Join us for the Honeynet Workshop 2024: May 27th–29th, Copenhagen, Denmark

"Secure Exploit Payload Staging…or how we did not kill an 0day at Defcon"

11 Jan 2013 Sjur Usken georg honeynet oxff workshop

We have interviewed Georg Wicherski, who is one of the speakers for the Honeynet Workshop in Dubai 10-12 of February. Georg will give a briefing about “Secure Exploit Payload Staging…or how we did not kill an 0day at Defcon”

So Georg, why did you become a security expert?

Pathos: Hacking is my second love after my family and working as a security person allows me to live my passion every day.

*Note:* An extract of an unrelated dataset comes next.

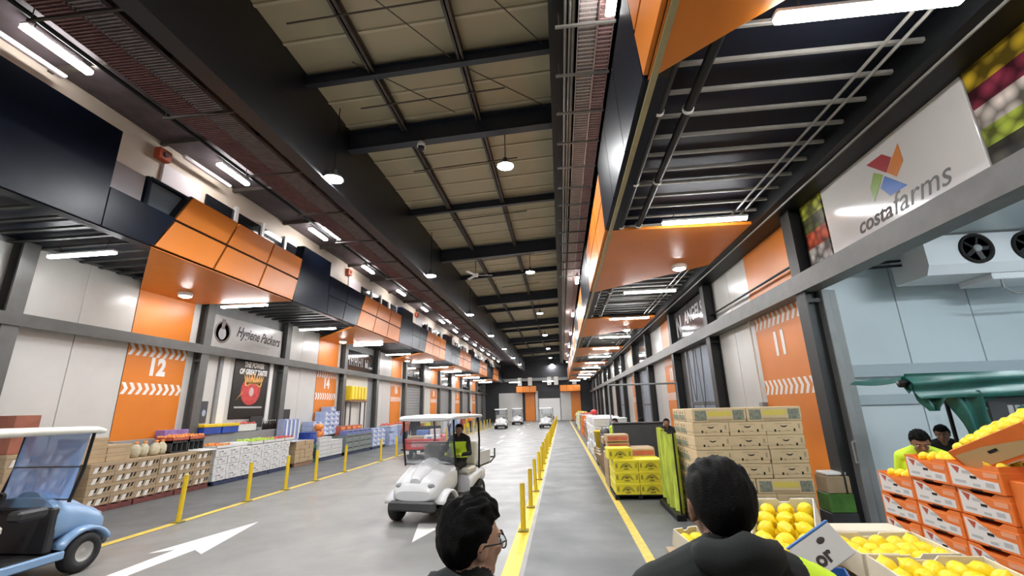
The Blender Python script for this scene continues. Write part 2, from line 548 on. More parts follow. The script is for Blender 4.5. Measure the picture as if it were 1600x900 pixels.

And what will you talk about?

When my team was preparing for the Defcon 2011 CTF – one of the hardest hacking challenges in the world, consisting only of binary exploitation – a teammate discovered a local 0day in the FreeBSD kernel. Since we knew that the Defcon CTF organizers are running the vulnerable servers on FreeBSD, this gave us a potential advantage during the game. But we did not want to leak our sacred exploit to the Defcon organizers or other teams. I therefore developed a methodology to deploy the local exploit as a second stage to a remote exploit without leaving a forensic trace. The disk won’t be touched at all and all network communication is encrypted using strong asymmetric cryptology primitives. The general technique will be presented at the workshop, motivating to think about potential introspection techniques to even track these lightweight intrusions.

What do you love the most being a security expert?

It is a very challenging, very technical environment that keeps pushing my brain to its limits. Unfortunately there is also a plethora of charlatans in this business, selling snake oil. This motivates me to work even harder and create legitimate elite awesome sauce.

What do you think the future security threats will be like?

Most future predictions in the security industry are marketing focused and do not turn true, so I try to stay away from this. A trend I personally observed over the last years is that we are starting to see more and more targeted intrusions instead of mass malware – but this might well be due to increasing visibility, a fair bunch of actors seem to have a history of many years, where they were simply not spotted.

What is your best tip for security professionals today?

Binary exploitation ever going away is a lie, it’s just getting harder. Ditch the SQL injections, XSS, CSRF, …; better spice up your binary ninja skills! Choosing the cheapest path for intrusion is great for economically motivated people but security should be about passion.